Nos nossos dias, encontram-se negros em toda a parte; nas ruas, nos transportes públicos, geralmente nas profissões menos qualificadas e mais mal remuneradas: estafetas motorizados, pedreiros da construção civil, aos balcões dos restaurantes fast food, aos telefones dos call centers, em serviços vários, todos menores ou precários. Entre as mulheres, muitas são empregadas domésticas, ajudantes de cozinheiras, funcionárias de limpezas que começam a jornada de trabalho logo ao raiar da madrugada. Alguns, poucos, conseguem celebrizar-se na música e no desporto; mais raros ainda são os que entram nas universidades; quase nenhuns estão na política ou na liderança de empresas. É fácil intuir nisso tudo marcas de discriminação e de racismo, mas não conseguimos avaliar a sua real dimensão, pois desconhecemos por completo qual o número dos portugueses afrodescendentes. Há palpites, estimativas aproximativas, projecções variáveis, mas não há estatísticas seguras nem dados fiáveis. Desse modo, nunca poderemos dizer de forma rigorosa e objectiva - e insusceptível de ser contestada - se os portugueses de etnia negra estão sobre-representados em certas áreas e sub-representados noutras, quais as causas desse fenómeno, o que deveremos fazer para o combater. Na ausência de números concretos, continuaremos a ter apenas impressões vagas, opiniões de café que variam consoante a subjectividade de cada um, visões carregadas de preconceitos de um sentido ou de outro, contaminadas pela ideologia e pela sensibilidade de quem grita e esbraceja. Ao calor do choque de opiniões inflamadas, imponhamos a fria serenidade das estatísticas. Caso contrário, tudo continuará na mesma, um impasse feito de opiniões extremadas, sem conciliação possível.
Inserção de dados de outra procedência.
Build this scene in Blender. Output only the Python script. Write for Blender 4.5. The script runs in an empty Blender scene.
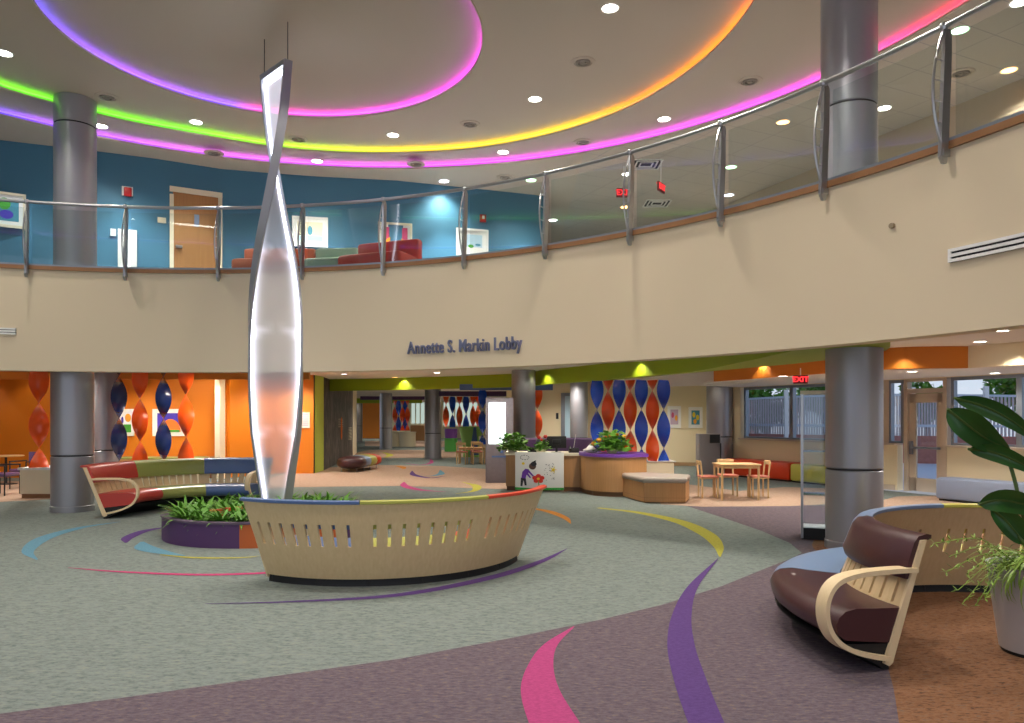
import bpy, bmesh, math, random
from mathutils import Vector, Matrix
random.seed(7)
PI = math.pi
S = bpy.context.scene
COL = S.collection
F = 750.0; CX = 512.0; CY = 417.0; EYE = 1.7
H2 = 4.25          # upper floor level
# ------------------------------------------------------------------ helpers
def fl(px, py, z=0.0):
    """pixel -> point on the horizontal plane z"""
    d = F * (EYE - z) / (py - CY)
    return Vector(((px - CX) / F * d, d, z))
def at(px, py, d):
    return Vector(((px - CX) / F * d, d, EYE + (CY - py) / F * d))
def lin(c):
    c = c / 255.0
    return c / 12.92 if c <= 0.04045 else ((c + 0.055) / 1.055) ** 2.4
def rgb(r, g, b): return (lin(r), lin(g), lin(b), 1)

class MB:
    def __init__(s): s.v = []; s.f = []; s.mi = []; s.mats = []; s.cols = None
    def _m(s, m):
        if m is None: return 0
        if m not in s.mats: s.mats.append(m)
        return s.mats.index(m)
    def add(s, vs, fs, m=None):
        b = len(s.v); s.v += [Vector(v) for v in vs]
        k = s._m(m)
        for f in fs: s.f.append([b + i for i in f]); s.mi.append(k)
        return b
    def box(s, c, size, rz=0.0, m=None, bev=0.0):
        cx, cy, cz = c; hx, hy, hz = size[0] / 2, size[1] / 2, size[2] / 2
        if bev > 0:
            b = min(bev, hx * .9, hy * .9, hz * .9)
            # octagonal-ish rounded box: stacked rings
            rings = []
            for (zz, ins) in ((-hz, b), (-hz + b * .3, b * .3), (-hz + b, 0), (hz - b, 0), (hz - b * .3, b * .3), (hz, b)):
                ax, ay = hx - ins, hy - ins; q = b
                qx = min(q, ax * .9); qy = min(q, ay * .9)
                pts = []
                for (sx, sy, a0) in ((1, 1, 0), (-1, 1, 90), (-1, -1, 180), (1, -1, 270)):
                    for t in (0, 30, 60, 90):
                        a = math.radians(a0 + t)
                        pts.append((sx * (ax - qx) + qx * math.cos(a), sy * (ay - qy) + qy * math.sin(a), zz))
                rings.append(pts)
            R = Matrix.Rotation(rz, 3, 'Z')
            rings = [[R @ Vector(p) + Vector(c) for p in r] for r in rings]
            s.loft(rings, m=m); return s
        vs = [(-hx, -hy, -hz), (hx, -hy, -hz), (hx, hy, -hz), (-hx, hy, -hz), (-hx, -hy, hz), (hx, -hy, hz), (hx, hy, hz), (-hx, hy, hz)]
        R = Matrix.Rotation(rz, 3, 'Z')
        s.add([R @ Vector(v) + Vector(c) for v in vs], [(0, 3, 2, 1), (4, 5, 6, 7), (0, 1, 5, 4), (1, 2, 6, 5), (2, 3, 7, 6), (3, 0, 4, 7)], m)
        return s
    def loft(s, rings, m=None, closed=True, caps=True, loop=False):
        n = len(rings[0]); vs = [p for r in rings for p in r]; fs = []
        N = len(rings)
        for i in range(N if loop else N - 1):
            a = i * n; b = ((i + 1) % N) * n
            for j in range(n if closed else n - 1):
                k = (j + 1) % n
                fs.append((a + j, a + k, b + k, b + j))
        if caps and closed and not loop:
            fs.append(tuple(reversed(range(n)))); fs.append(tuple((N - 1) * n + j for j in range(n)))
        s.add(vs, fs, m); return s
    def tube(s, pts, r, n=8, m=None, caps=True):
        pts = [Vector(p) for p in pts]; rings = []
        rr = r if isinstance(r, (list, tuple)) else [r] * len(pts)
        for i, p in enumerate(pts):
            t = (pts[min(i + 1, len(pts) - 1)] - pts[max(i - 1, 0)]).normalized()
            up = Vector((0, 0, 1)) if abs(t.z) < .95 else Vector((1, 0, 0))
            a = t.cross(up).normalized(); b = a.cross(t).normalized()
            rings.append([p + (a * math.cos(2 * PI * k / n) + b * math.sin(2 * PI * k / n)) * rr[i] for k in range(n)])
        s.loft(rings, m=m, caps=caps); return s
    def lathe(s, c, prof, n=32, m=None, caps=True):
        c = Vector(c)
        rings = [[c + Vector((r * math.cos(2 * PI * k / n), r * math.sin(2 * PI * k / n), z)) for k in range(n)] for r, z in prof]
        s.loft(rings, m=m, caps=caps); return s
    def prism(s, poly, z0, z1, m=None):
        n = len(poly)
        vs = [(p[0], p[1], z0) for p in poly] + [(p[0], p[1], z1) for p in poly]
        fs = [tuple(reversed(range(n))), tuple(range(n, 2 * n))] + [(i, (i + 1) % n, n + (i + 1) % n, n + i) for i in range(n)]
        s.add(vs, fs, m); return s
    def wall(s, pts, z0, z1, th=.1, m=None):
        """vertical strip following plan points, with thickness to its left"""
        pts = [Vector((p[0], p[1])) for p in pts]; off = []
        for i, p in enumerate(pts):
            t = (pts[min(i + 1, len(pts) - 1)] - pts[max(i - 1, 0)]).normalized()
            off.append(p + Vector((-t.y, t.x)) * th)
        rings = [[(p.x, p.y, z0), (q.x, q.y, z0), (q.x, q.y, z1), (p.x, p.y, z1)] for p, q in zip(pts, off)]
        s.loft([[Vector(a) for a in r] for r in rings], m=m); return s
    def sweep(s, prof, c, a0, a1, fn, n=20, m=None, closed=True):
        """prof = (u,z) list; fn(u)->radius; arc about c"""
        rings = []
        for i in range(n + 1):
            a = math.radians(a0 + (a1 - a0) * i / n)
            rings.append([Vector((c[0] + fn(u) * math.cos(a), c[1] + fn(u) * math.sin(a), z)) for u, z in prof])
        s.loft(rings, m=m, closed=closed, caps=closed); return s
    def build(s, name, mat=None, parent=None, smooth=True, ang=35, bevel=0.0):
        vs = s.v
        if parent is None:
            lo = [min(v[i] for v in vs) for i in range(3)]; hi = [max(v[i] for v in vs) for i in range(3)]
            org = Vector(((lo[0] + hi[0]) / 2, (lo[1] + hi[1]) / 2, lo[2]))
        else: org = wloc(parent)
        me = bpy.data.meshes.new(name)
        me.from_pydata([tuple(v - org) for v in vs], [], s.f)
        mats = s.mats if s.mats else ([mat] if mat else [])
        for m in mats: me.materials.append(m)
        if len(mats) > 1:
            me.polygons.foreach_set('material_index', s.mi)
        bm = bmesh.new(); bm.from_mesh(me)
        bmesh.ops.recalc_face_normals(bm, faces=bm.faces); bm.to_mesh(me); bm.free()
        if smooth:
            me.polygons.foreach_set('use_smooth', [True] * len(me.polygons))
            me.set_sharp_from_angle(angle=math.radians(ang))
        me.update()
        o = bpy.data.objects.new(name, me); COL.objects.link(o)
        if parent is None: o.location = org
        else: o.parent = parent
        if bevel: b = o.modifiers.new('bevel', 'BEVEL'); b.width = bevel; b.segments = 2; b.limit_method = 'ANGLE'
        return o
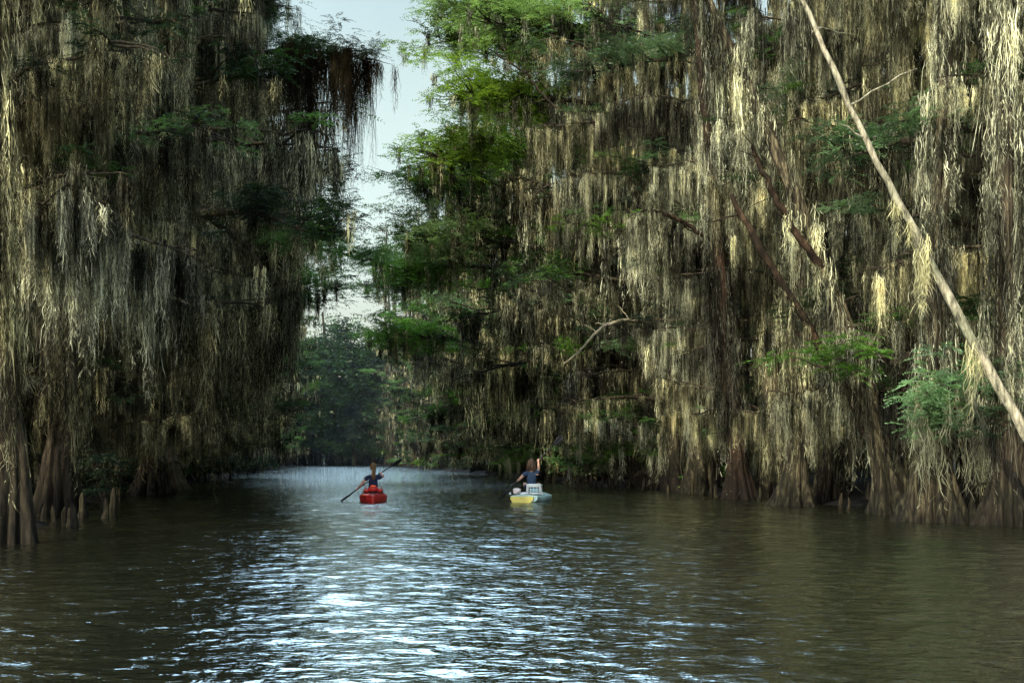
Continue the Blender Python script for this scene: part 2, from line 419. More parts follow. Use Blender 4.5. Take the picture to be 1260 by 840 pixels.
def ground(name, fn, sgn):
    ys = np.concatenate([np.arange(-30, 240, 1.5), np.arange(240, 401, 20)])
    off = np.array([-1.2, -.3, .25, .9, 2, 4, 8, 16, 40, 120, 420])
    zz = np.array([-.7, -.18, .04, .16, .25, .3, .4, .5, .6, 1.0, 3.0])
    rng = np.random.default_rng(5 + (sgn > 0))
    V = []
    for y in ys:
        wob = .45 * math.sin(y * .55 + sgn) + .3 * math.sin(y * 1.37) + rng.normal(0, .08)
        for o, z in zip(off, zz):
            V.append((fn(y) + sgn * (o + wob * (o < 5)), y, z + rng.normal(0, .05) * (o > 0)))
    n = len(off); F = []
    for i in range(len(ys) - 1):
        for j in range(n - 1):
            a = i * n + j; q = [a, a + 1, a + n + 1, a + n]
            F.append(q if sgn > 0 else q[::-1])
    mb = MB(); mb.quads(V, F)
    return obj(name, mb.data(name, M['soil'], True), kind='structure')
ground('right_bank', rb, 1); ground('left_bank', lb, -1)
mb = MB(); mb.quads([(-3000, -3000, -1.5), (3000, -3000, -1.5), (3000, 3000, -1.5), (-3000, 3000, -1.5)], [[0, 1, 2, 3]])
obj('river_bed', mb.data('river_bed', M['soil']), kind='structure')

# ------------------------------------------------------------------ water
def water():
    m, nt, N, L = newmat('river_water')
    out = N('ShaderNodeOutputMaterial'); b = N('ShaderNodeBsdfPrincipled'); geo = N('ShaderNodeNewGeometry')
    n0 = N('ShaderNodeTexNoise'); n0.inputs['Scale'].default_value = .12; L(geo.outputs['Position'], n0.inputs['Vector'])
    rp = ramp(N, [(.35, (.005, .006, .004)), (.65, (.011, .011, .006))]); L(n0.outputs['Fac'], rp.inputs[0])
    L(rp.outputs[0], b.inputs['Base Color'])
    b.inputs['Roughness'].default_value = .05; b.inputs['IOR'].default_value = 1.75; b.inputs['Specular IOR Level'].default_value = .8
    mp = N('ShaderNodeMapping'); mp.inputs['Scale'].default_value = (.55, 1.3, 1); L(geo.outputs['Position'], mp.inputs['Vector'])
    h = None
    for sc, am, det in ((1.6, .16, 3), (5.5, .38, 3), (15, .22, 3)):
        n = N('ShaderNodeTexNoise'); n.inputs['Scale'].default_value = sc; n.inputs['Detail'].default_value = det
        n.inputs['Distortion'].default_value = .3
        L(mp.outputs[0], n.inputs['Vector'])
        mu = N('ShaderNodeMath'); mu.operation = 'MULTIPLY'; mu.inputs[1].default_value = am; L(n.outputs['Fac'], mu.inputs[0])
        if h is None: h = mu
        else:
            ad = N('ShaderNodeMath'); L(h.outputs[0], ad.inputs[0]); L(mu.outputs[0], ad.inputs[1]); h = ad
    bp = N('ShaderNodeBump'); bp.inputs['Strength'].default_value = 1; bp.inputs['Distance'].default_value = .11
    sy_ = N('ShaderNodeSeparateXYZ'); L(geo.outputs['Position'], sy_.inputs[0])
    cal = N('ShaderNodeMapRange'); cal.inputs['From Min'].default_value = 22; cal.inputs['From Max'].default_value = 110
    cal.inputs['To Min'].default_value = .052; cal.inputs['To Max'].default_value = .18; L(sy_.outputs['Y'], cal.inputs[0]); L(cal.outputs[0], bp.inputs['Distance'])
    L(h.outputs[0], bp.inputs['Height']); L(bp.outputs[0], b.inputs['Normal'])
    g = N('ShaderNodeBsdfGlossy'); g.inputs['Roughness'].default_value = .03; g.inputs[0].default_value = (.94, 1, .97, 1); L(bp.outputs[0], g.inputs['Normal'])
    fr = N('ShaderNodeFresnel'); fr.inputs['IOR'].default_value = 3.2; L(bp.outputs[0], fr.inputs['Normal'])
    b.inputs['Specular IOR Level'].default_value = 0; b.inputs['Roughness'].default_value = 1
    mx = N('ShaderNodeMixShader'); L(fr.outputs[0], mx.inputs[0]); L(b.outputs[0], mx.inputs[1]); L(g.outputs[0], mx.inputs[2])
    L(mx.outputs[0], out.inputs[0])
    # sheet: finer rows near the place one looks from, gentle real swell
    rng = np.random.default_rng(3)
    ys = np.concatenate([np.array([-400, -60, -20, -5, 0]), np.geomspace(4.5, 60, 1250), np.geomspace(60.5, 420, 120), [900]])
    us = np.concatenate([[-60, -8, -3, -1.2, -.7], np.linspace(-.5, .5, 460), [.7, 1.2, 3, 8, 60]])
    Y, U = np.meshgrid(ys, us, indexing='ij'); X = U * np.maximum(np.abs(Y), 8.0)
    Z = np.zeros_like(X); xs = us
    for k in range(72):
        lam = .08 * (9 ** rng.uniform(0, 1)); a = rng.normal(math.pi / 2, .55); kx, ky = math.cos(a) * 6.283 / lam, math.sin(a) * 6.283 / lam
        f = np.clip(lam / (.0088 * np.maximum(Y, 3)) - 1, 0, 1)
        Z += f * .0026 * lam * np.sin(kx * X + ky * Y + rng.uniform(0, 6.28))
    fade = np.clip((60 - Y) / 25, 0, 1) * (Y > 4.4) * (np.abs(U) < .51)
    Z = Z * fade
    V = np.stack([X, Y, Z], -1).reshape(-1, 3); nx = len(xs)
    i = np.arange(len(ys) - 1)[:, None] * nx; j = np.arange(nx - 1)[None]
    F = np.stack([i + j, i + j + 1, i + j + 1 + nx, i + j + nx], -1).reshape(-1, 4)
    mb = MB(); mb.quads(V, F)
    obj('water', mb.data('water', m, True), kind='structure')
water()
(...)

Há vozes qualificadas que discordam que nos próximos Censos seja introduzida uma pergunta, de resposta facultativa, sobre a origem étnica dos inquiridos, à semelhança do que foi recomendado pela ONU e já se faz nos Estados Unidos, no Canadá, no Brasil, no Reino Unido, na Itália ou na Eslovénia. Afirmam os críticos que, ao fazer essa pergunta, o Estado, por via do Instituto Nacional de Estatística, estará a consagrar oficialmente uma categorização que é, em si mesma, racista. Acontece, porém, que, por muito que consideremos que "raça" ou "etnia" não passam de "construções sociais" ou "mentais", o facto é que parece existir uma discriminação precisamente em função dessas "construções", e que o combate a essa discriminação e a monitorização dessa injustiça serão tanto mais eficazes - e, sobretudo, mais legítimos e mais consensuais - se forem apoiados no conhecimento objectivo da composição étnico-racial da população portuguesa. Não tenhamos medo da estatística, pois é através dela que conhecemos a realidade do mundo (não é por acaso que as ditaduras e os totalitarismos sempre desprezaram ou manipularam as estatísticas). É tempo de os negros de Portugal saírem do silêncio a que têm sido votados ao longo de séculos - séculos de orgulho e preconceito.»